Volta às aulas - Em busca de identidade

(Tacyana Arce)

fonte : Jornal Estado de Minas - 02/fev/2003

A partir de 03 de fevereiro de 2003, quase 5 milhões de crianças e adolescentes começam a retomar as atividades escolares em todo o Estado. A volta às aulas vai movimentar 268 mil professores em 18,5 mil escolas públicas e particulares mineiras, com reflexos sobre o trânsito, transporte público e até a economia das cidades. Mas, dessa vez, a volta às aulas não será uma mera rotina do início do ano. Os contundentes fracassos dos sistemas público e particular de ensino brasileiros, evidenciados, no ano passado, por exames como o Sistema de Avaliação da Educação Básica (Saeb), o Exame Nacional do Ensino Médio (Enem) e o Projeto Internacional de Avaliação de Estudantes (Pisa), provocaram uma verdadeira comoção nacional e uma forte reação em busca da qualidade do ensino. A sociedade não admite mais que crianças e adolescentes passem 11 anos na escola e saiam dela analfabetos funcionais. Em resposta, as escolas, e, principalmente, os professores, preparam-se para reforçar práticas capazes de reverter as defasagens de aprendizado e garantir o direito à educação. Mas avisam: não basta garra e boa vontade, é preciso suporte do poder público.

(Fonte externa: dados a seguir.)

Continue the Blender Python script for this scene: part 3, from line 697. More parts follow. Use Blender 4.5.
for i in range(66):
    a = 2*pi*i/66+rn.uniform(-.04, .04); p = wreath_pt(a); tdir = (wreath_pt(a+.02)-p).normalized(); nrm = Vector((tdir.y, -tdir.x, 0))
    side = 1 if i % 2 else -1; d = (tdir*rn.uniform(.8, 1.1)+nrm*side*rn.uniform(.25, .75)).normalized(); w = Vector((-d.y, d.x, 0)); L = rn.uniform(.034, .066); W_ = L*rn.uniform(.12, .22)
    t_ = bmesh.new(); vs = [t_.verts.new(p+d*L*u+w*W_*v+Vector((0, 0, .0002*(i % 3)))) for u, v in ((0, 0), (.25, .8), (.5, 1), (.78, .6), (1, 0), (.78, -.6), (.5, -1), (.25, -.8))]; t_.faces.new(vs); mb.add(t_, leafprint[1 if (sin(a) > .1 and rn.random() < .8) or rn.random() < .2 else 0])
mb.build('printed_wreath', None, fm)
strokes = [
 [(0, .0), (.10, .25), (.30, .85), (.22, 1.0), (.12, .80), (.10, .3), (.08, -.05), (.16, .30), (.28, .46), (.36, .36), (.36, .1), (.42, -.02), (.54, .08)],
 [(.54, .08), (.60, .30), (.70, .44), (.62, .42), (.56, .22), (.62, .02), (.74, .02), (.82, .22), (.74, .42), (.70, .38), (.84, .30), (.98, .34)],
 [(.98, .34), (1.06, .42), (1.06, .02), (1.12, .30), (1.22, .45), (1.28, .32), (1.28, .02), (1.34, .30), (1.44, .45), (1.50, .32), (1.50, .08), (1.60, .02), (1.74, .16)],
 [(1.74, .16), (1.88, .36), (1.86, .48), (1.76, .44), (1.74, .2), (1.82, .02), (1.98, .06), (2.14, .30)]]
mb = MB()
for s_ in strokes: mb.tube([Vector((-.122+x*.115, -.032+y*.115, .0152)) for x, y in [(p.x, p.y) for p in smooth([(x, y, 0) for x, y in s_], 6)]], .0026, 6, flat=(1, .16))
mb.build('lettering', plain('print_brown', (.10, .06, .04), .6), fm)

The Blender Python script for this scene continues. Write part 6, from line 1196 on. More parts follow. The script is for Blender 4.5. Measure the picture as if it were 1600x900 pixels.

Os dados são impiedosos. Segundo resultados do Sistema Mineiro de Avaliação da Educação Pública (Simave), divulgados, em dezembro, pela Secretaria de Estado da Educação, 30% dos alunos das escolas estaduais e municipais mineiras chegam à 4ª série semianalfabetos. Incapazes de ler um simples bilhete, meninos e meninas praticamente não têm chances de continuar estudando. Afinal, nem a escola mais aberta à comunidade, com a melhor merenda ou espaços de lazer consegue reter em seus quadros adolescentes conscientes de que são apenas arremedo de estudantes. Envergonhados pelos colegas, acabam evadindo. Longe da escola e perto demais dos riscos da vida nas ruas, as crianças excluídas do sistema de ensino representam a perpetuação do ciclo da miséria.

Especialista em alfabetização e letramento, a professora Magda Soares, da Universidade Federal de Minas Gerais (UFMG), denuncia a perversidade do sistema de ensino brasileiro. Inclusão não é simplesmente colocar todas as crianças na escola. Esse é apenas o primeiro passo, e estacionamos nele há pelo menos dez anos. Incluir é mudar a cultura escolar, de modo que o processo de ensino passe a focar o aluno, sem culpá-lo pelo fato de ele não aprender. Não se pode justificar os baixos índices de aprendizagem no País porque agora as crianças pobres estão na escola, e elas não têm as condições ideais para o estudo. É a escola que precisa se adequar ao aluno, e não o contrário. Sem fazer isso, a presença na sala de aula é criminosa. Cria-se a expectativa entre as famílias mais pobres de que seus filhos vão aprender, mas é mentira , avalia.

Segundo a pesquisadora, a deficiência na alfabetização das crianças tem duas razões: a mudança na concepção do processo de alfabetização e a adoção do sistema de ciclos. Magda Soares reforça, entretanto, que as novas propostas estão corretas, mas o poder público falhou na sua implantação. Primeiro, foi em relação à alfabetização. A partir da década de 80, passamos a entender como a própria criança constrói o seu conhecimento, abandonando as cartilhas, que eram repetições mecânicas. Foi um grande avanço, porque tínhamos um fracasso enorme. Mas passamos da prática sem reflexão para o contrário. Os professores passaram a ser formados para refletir sobre como a criança aprende, mas a ação na sala de aula ficou sem nenhuma metodologia. O fracasso continuou , explica.

Mas para Magda Soares, o retorno ao sistema de séries com reprovação seria ainda mais desastroso. A história não se faz com recuos, mas com avanços e correções de rumo. É preciso investir na formação dos professores e no diálogo com famílias e estudantes. Já avançamos muito, porque o momento é de preocupação. As pessoas estão indignadas, alertas, cobrando explicações. Mas as medidas precisam ser urgentes para recuperar minimamente o que não foi ensinado durante todo esse tempo , finaliza.